- **Problem to work on**
Beginning with the line that contains "Write the bpy", retype the entries below exactly, ending with the line that contains "scene.camera = cam". Leave out any pictures.
** BEGIN Records supplied **
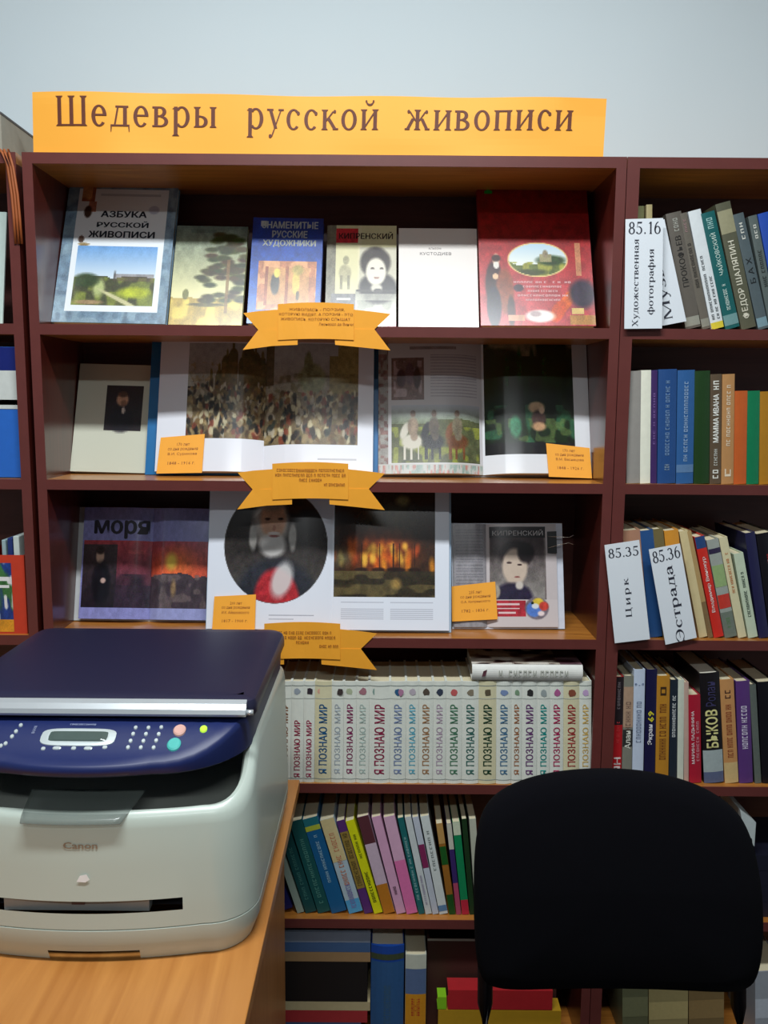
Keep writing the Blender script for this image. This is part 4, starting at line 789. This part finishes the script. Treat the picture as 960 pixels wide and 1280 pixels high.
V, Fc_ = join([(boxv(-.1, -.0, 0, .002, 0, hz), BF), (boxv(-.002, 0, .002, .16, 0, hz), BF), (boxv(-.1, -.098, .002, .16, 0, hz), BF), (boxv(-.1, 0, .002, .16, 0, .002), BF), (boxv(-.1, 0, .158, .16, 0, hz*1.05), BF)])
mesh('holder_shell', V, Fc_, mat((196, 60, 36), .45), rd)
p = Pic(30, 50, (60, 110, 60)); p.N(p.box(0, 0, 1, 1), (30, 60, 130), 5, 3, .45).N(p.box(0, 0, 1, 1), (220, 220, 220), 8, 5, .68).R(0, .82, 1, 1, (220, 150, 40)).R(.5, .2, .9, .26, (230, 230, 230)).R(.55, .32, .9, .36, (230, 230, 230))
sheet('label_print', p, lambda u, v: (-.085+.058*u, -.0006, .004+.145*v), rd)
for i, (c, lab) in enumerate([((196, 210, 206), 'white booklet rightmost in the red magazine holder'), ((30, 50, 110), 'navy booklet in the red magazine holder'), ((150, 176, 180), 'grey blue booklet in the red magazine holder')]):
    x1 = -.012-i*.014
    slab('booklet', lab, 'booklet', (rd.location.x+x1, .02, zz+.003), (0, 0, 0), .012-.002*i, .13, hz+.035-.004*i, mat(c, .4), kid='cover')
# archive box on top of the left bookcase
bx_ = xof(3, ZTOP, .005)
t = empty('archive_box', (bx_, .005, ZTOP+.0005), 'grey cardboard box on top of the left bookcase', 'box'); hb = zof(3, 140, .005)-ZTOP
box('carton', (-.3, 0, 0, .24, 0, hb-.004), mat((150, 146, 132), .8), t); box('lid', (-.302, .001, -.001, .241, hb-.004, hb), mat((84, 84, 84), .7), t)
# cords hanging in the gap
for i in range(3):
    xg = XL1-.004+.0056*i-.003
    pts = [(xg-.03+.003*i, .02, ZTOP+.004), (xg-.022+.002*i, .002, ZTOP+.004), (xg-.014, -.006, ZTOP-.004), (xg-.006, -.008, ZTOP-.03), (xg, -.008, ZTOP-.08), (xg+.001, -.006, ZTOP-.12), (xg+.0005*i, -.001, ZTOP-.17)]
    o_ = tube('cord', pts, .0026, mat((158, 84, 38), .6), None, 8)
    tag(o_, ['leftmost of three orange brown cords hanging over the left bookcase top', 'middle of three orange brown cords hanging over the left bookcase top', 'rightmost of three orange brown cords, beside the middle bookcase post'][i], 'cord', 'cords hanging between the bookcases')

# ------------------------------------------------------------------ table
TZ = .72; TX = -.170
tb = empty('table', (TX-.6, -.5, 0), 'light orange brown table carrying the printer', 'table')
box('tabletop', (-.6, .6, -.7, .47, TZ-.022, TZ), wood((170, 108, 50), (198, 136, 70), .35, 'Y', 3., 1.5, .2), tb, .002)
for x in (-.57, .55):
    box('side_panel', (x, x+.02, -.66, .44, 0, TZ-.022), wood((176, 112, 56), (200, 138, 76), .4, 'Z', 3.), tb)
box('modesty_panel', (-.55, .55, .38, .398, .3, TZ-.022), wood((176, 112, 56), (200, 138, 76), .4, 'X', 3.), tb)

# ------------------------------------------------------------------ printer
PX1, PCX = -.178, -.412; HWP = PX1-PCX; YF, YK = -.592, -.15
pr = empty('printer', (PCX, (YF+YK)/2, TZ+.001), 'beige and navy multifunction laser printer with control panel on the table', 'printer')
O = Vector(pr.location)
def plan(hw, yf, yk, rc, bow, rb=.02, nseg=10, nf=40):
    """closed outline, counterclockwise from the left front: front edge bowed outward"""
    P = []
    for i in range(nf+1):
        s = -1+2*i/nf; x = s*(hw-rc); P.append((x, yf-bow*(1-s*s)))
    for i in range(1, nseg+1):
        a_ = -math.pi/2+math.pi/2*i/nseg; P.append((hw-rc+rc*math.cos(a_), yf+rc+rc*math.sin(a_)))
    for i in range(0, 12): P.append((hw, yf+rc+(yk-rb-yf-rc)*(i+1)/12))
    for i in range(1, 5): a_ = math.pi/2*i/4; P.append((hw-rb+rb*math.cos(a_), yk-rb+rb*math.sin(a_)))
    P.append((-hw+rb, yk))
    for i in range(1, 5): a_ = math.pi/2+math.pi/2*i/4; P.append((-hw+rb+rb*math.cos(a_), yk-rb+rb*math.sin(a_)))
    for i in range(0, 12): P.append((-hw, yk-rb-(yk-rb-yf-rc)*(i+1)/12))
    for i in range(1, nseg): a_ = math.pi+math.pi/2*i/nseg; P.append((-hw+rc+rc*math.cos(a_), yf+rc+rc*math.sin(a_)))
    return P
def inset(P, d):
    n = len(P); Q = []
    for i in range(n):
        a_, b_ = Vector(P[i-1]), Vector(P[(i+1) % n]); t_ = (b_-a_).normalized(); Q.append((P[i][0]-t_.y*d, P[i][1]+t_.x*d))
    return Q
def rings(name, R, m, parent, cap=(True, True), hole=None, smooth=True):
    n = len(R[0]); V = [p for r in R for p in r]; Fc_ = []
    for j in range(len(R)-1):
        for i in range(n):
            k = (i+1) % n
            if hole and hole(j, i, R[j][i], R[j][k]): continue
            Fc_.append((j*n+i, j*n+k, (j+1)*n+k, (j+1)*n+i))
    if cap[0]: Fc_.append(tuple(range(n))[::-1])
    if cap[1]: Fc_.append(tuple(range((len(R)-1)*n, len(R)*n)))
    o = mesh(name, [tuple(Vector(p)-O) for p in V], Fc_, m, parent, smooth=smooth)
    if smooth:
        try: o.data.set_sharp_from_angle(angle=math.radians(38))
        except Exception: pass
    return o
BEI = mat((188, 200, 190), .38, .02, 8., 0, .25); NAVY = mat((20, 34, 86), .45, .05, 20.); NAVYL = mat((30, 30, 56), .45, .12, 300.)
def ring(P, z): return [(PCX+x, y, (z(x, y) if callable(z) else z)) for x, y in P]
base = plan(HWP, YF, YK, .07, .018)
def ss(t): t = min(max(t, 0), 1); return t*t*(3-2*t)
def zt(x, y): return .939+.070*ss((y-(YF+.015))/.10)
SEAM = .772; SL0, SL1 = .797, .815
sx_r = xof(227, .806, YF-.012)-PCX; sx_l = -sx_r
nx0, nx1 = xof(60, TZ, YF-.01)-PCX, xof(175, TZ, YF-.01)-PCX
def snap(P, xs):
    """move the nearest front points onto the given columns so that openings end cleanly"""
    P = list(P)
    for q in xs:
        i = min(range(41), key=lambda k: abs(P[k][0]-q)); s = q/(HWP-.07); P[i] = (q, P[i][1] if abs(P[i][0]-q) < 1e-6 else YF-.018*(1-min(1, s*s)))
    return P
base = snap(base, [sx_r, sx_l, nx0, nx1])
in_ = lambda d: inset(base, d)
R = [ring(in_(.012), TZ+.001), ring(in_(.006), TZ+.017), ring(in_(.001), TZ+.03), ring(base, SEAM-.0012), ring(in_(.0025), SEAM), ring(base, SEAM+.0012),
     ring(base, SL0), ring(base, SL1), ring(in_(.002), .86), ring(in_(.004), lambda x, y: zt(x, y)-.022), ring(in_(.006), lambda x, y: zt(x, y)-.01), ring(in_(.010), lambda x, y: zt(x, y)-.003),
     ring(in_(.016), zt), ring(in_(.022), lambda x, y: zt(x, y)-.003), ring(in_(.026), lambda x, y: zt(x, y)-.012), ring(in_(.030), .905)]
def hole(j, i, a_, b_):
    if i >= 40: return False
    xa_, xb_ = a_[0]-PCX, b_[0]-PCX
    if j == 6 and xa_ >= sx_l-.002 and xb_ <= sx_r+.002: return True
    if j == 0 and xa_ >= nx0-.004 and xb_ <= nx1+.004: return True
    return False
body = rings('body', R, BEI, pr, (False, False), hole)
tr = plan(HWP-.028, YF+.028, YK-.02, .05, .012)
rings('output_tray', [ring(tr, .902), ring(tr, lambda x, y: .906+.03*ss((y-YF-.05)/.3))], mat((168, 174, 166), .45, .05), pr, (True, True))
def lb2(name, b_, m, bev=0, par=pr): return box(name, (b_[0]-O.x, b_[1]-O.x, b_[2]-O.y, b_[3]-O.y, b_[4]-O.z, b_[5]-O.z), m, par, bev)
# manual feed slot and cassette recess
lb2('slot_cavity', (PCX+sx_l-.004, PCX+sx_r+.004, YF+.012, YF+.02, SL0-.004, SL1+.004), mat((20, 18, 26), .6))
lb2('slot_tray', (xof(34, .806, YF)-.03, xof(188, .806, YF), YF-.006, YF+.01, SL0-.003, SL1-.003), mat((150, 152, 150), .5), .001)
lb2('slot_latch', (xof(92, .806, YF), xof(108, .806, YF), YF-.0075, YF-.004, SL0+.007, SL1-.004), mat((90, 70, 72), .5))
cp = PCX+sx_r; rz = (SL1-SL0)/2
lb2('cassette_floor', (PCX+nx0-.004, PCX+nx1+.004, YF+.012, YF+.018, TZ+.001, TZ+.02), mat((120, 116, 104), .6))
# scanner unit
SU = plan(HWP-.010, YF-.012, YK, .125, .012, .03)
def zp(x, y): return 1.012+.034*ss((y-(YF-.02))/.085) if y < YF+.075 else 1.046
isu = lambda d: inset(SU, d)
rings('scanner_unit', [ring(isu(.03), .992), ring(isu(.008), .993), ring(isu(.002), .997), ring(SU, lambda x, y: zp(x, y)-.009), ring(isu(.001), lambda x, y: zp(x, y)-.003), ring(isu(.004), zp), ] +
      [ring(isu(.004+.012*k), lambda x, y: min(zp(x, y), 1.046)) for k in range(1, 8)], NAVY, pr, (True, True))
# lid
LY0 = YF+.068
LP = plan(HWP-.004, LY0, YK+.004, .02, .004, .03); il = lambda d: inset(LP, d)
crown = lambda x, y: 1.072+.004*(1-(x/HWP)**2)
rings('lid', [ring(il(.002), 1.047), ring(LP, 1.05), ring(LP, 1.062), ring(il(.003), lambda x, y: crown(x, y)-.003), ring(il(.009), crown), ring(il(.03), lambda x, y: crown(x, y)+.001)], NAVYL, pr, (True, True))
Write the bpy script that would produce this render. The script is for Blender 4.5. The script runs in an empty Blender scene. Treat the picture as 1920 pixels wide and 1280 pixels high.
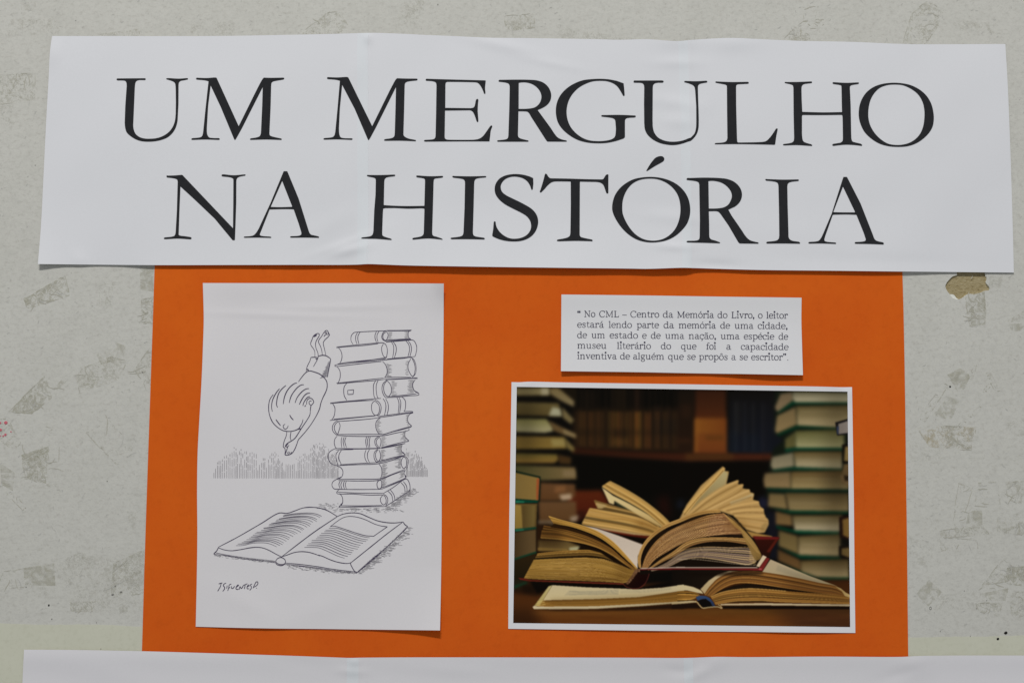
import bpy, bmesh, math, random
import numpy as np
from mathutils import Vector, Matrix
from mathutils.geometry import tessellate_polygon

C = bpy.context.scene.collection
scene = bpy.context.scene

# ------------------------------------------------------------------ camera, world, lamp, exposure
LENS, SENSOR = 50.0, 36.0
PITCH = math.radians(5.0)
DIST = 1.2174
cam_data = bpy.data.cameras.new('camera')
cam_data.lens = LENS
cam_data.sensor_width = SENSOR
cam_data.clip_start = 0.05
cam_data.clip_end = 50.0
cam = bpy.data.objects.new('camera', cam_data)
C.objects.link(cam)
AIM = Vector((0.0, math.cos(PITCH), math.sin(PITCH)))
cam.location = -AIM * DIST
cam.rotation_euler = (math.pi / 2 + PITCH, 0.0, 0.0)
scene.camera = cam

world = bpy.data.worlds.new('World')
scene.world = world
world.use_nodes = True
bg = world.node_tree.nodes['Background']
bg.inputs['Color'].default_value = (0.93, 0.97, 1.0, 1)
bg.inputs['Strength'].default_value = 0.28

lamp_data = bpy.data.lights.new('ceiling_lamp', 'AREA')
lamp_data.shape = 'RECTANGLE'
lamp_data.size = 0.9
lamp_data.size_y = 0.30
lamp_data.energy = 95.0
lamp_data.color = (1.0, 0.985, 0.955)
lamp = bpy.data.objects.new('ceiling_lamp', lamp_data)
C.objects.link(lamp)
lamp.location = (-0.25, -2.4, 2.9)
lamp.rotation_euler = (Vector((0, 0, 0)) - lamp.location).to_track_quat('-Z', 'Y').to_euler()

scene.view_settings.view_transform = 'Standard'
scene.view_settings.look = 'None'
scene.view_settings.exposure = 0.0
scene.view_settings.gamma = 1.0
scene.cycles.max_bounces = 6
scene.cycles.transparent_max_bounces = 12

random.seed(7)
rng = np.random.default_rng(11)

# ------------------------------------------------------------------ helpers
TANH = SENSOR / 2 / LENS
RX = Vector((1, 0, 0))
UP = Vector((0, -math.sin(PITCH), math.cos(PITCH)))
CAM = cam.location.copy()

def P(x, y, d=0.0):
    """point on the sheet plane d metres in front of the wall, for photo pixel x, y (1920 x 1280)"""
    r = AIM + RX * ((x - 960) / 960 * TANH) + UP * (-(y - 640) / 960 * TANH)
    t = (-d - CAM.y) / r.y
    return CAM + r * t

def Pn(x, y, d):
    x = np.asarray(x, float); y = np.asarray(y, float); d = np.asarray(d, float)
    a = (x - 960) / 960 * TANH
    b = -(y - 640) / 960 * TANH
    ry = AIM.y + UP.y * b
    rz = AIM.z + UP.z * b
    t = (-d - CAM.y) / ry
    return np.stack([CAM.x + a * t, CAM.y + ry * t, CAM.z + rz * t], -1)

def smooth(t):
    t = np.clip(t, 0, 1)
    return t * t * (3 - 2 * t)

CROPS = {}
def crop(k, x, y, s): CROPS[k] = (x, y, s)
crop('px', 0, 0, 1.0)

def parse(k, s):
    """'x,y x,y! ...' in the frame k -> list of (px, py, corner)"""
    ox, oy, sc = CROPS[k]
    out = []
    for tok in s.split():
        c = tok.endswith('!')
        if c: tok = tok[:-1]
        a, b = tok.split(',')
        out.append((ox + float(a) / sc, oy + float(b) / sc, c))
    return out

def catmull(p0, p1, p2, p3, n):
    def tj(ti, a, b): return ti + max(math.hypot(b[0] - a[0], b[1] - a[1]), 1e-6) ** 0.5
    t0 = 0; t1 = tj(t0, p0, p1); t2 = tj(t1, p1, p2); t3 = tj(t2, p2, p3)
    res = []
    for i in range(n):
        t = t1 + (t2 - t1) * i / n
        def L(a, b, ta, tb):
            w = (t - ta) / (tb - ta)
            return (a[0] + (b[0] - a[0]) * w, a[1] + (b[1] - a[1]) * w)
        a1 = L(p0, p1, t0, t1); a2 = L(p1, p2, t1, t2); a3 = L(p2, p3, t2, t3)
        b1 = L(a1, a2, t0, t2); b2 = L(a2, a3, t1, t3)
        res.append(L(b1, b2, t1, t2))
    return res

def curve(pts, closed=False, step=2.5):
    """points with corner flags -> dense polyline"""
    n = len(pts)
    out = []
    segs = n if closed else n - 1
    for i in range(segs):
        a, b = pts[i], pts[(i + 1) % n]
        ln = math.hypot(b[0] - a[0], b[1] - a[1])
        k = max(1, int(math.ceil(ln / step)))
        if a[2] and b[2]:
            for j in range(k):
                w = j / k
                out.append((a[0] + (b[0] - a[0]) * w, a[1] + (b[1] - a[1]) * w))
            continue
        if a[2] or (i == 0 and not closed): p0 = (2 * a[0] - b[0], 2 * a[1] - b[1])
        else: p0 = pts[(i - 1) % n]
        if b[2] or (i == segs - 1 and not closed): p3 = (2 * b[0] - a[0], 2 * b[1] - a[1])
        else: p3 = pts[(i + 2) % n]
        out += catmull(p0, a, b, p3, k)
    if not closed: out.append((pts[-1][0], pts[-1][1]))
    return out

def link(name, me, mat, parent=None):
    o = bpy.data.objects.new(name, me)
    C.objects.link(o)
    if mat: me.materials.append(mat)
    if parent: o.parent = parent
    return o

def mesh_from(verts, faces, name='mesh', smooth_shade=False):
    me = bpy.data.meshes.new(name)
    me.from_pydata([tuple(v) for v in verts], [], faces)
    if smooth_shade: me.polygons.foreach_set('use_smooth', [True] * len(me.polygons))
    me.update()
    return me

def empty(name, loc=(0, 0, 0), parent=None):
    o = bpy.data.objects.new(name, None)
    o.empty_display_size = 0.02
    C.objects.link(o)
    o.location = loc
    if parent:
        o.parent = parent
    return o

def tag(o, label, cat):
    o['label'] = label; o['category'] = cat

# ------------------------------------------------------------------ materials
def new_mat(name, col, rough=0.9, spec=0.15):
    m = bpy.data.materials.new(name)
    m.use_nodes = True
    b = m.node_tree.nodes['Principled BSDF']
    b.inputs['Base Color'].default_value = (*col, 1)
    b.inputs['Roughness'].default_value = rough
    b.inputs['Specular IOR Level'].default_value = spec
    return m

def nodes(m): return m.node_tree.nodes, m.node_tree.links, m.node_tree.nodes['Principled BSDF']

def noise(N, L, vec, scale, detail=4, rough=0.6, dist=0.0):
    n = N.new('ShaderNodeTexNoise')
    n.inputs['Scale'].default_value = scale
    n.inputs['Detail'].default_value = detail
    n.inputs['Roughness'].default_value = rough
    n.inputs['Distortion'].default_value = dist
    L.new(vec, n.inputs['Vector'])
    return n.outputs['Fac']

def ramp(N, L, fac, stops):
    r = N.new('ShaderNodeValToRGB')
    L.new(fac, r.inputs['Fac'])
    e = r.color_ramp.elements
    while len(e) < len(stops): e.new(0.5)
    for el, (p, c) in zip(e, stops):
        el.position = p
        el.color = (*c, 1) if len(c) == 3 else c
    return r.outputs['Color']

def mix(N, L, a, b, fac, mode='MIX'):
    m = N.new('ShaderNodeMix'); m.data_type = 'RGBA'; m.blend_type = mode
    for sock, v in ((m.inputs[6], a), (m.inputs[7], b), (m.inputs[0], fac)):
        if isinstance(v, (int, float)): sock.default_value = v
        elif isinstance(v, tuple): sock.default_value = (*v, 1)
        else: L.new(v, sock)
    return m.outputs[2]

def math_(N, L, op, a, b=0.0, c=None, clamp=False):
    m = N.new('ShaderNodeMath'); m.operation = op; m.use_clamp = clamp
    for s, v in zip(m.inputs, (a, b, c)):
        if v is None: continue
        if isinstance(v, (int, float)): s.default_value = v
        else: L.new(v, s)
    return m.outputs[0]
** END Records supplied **
- **Response below**
Write the bpy script that would produce this render. The script is for Blender 4.5. The script runs in an empty Blender scene. Treat the picture as 1920 pixels wide and 1280 pixels high.
import bpy, bmesh, math, random
import numpy as np
from mathutils import Vector, Matrix
from mathutils.geometry import tessellate_polygon

C = bpy.context.scene.collection
scene = bpy.context.scene

# ------------------------------------------------------------------ camera, world, lamp, exposure
LENS, SENSOR = 50.0, 36.0
PITCH = math.radians(5.0)
DIST = 1.2174
cam_data = bpy.data.cameras.new('camera')
cam_data.lens = LENS
cam_data.sensor_width = SENSOR
cam_data.clip_start = 0.05
cam_data.clip_end = 50.0
cam = bpy.data.objects.new('camera', cam_data)
C.objects.link(cam)
AIM = Vector((0.0, math.cos(PITCH), math.sin(PITCH)))
cam.location = -AIM * DIST
cam.rotation_euler = (math.pi / 2 + PITCH, 0.0, 0.0)
scene.camera = cam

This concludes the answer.